Folgend würde ich die Frage beantworten: 

Der § 129 Abs. 3 StGB ist Ausdruck des Parteienprivilegs des Artikels 21 GG und wesentlich durch die Rechtsprechung des Bundesverfassungsgerichts geprägt. Parteien spielen in unserem politischen System eine besondere Rolle und in der deutschen Geschichte kam es leider vor, dass das Engagement in Parteien durch überzogene Ermittlungen erschwert wurden. Das Grundgesetz baut daher auf das Prinzip der Freiheit, und zwar auch und gerade für Parteien. Bei diesem freiheitlichen System besteht grundsätzlich – jedenfalls theoretisch – die Gefahr, dass Parteien das für kriminelle Aktivitäten ausnutzen. Aber es muss erstens berücksichtigt werden, dass Scheinparteien, die gar nicht das Ziel haben, an der politischen Willensbildung teilzunehmen, auch nicht in § 129 StGB privilegiert werden. Zweitens werden auch für kriminelle Aktivitäten von Parteimitgliedern strafrechtlich verfolgt und falle nicht unter das Parteienprivileg, wenn sie bloß nebenher erfolgen und nicht als Teil der Parteitätigkeit sind. Und drittens gibt es zahlreiche weitere Straftatbestände, die konkrete Rechtsgüter schützen. Wenn in Parteien regelmäßig Menschen bedrängt und angegriffen werden oder gegen bestimmte Teile der Bevölkerung gehetzt wird, dann werden die Taten als Körperverletzung, Nötigung, Volksverhetzung etc. verfolgt, ohne dass es auf § 129 StGB und ein Parteienprivileg ankommt. So wurde zum Beispiel Bernd/Björn Höcke in den letzten Monaten mehrfach wegen Straftaten verurteilt, obwohl das Verbotsverfahren gegen die AfD noch nicht angelaufen ist.
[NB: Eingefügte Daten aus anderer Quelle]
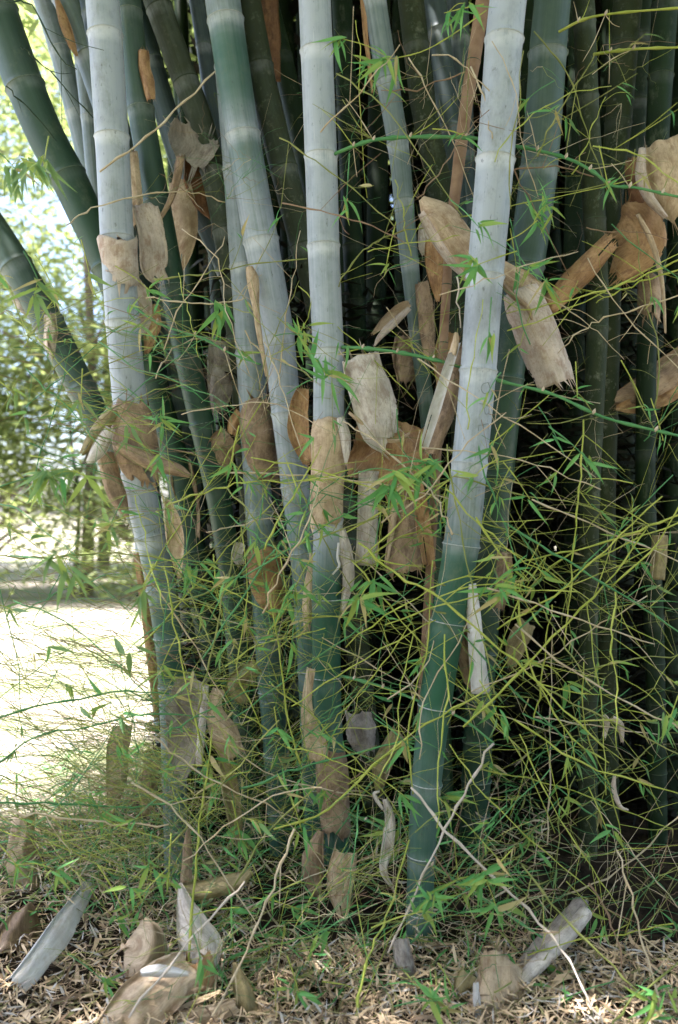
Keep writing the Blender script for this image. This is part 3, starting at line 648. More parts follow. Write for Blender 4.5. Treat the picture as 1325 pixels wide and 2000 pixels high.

In der aktuellen Parteienlandschaft sehe ich keine Fälle, in denen die Parteieneigenschaft für Aktivitäten missbraucht wird, die nach § 129 StGB verfolgt werden müssten. (Das steht natürlich theoretischen Diskussionen darüber, wie weit das Parteienprivileg reichen sollte, nicht entgegen.)

Ich bin nun kein Jurist, habe mir deshalb Beratung aus der Partei eingeholt.
Ich hoffe ich konnte Ihre Frage beantworten und entschuldige mich für die lange Antwortzeit.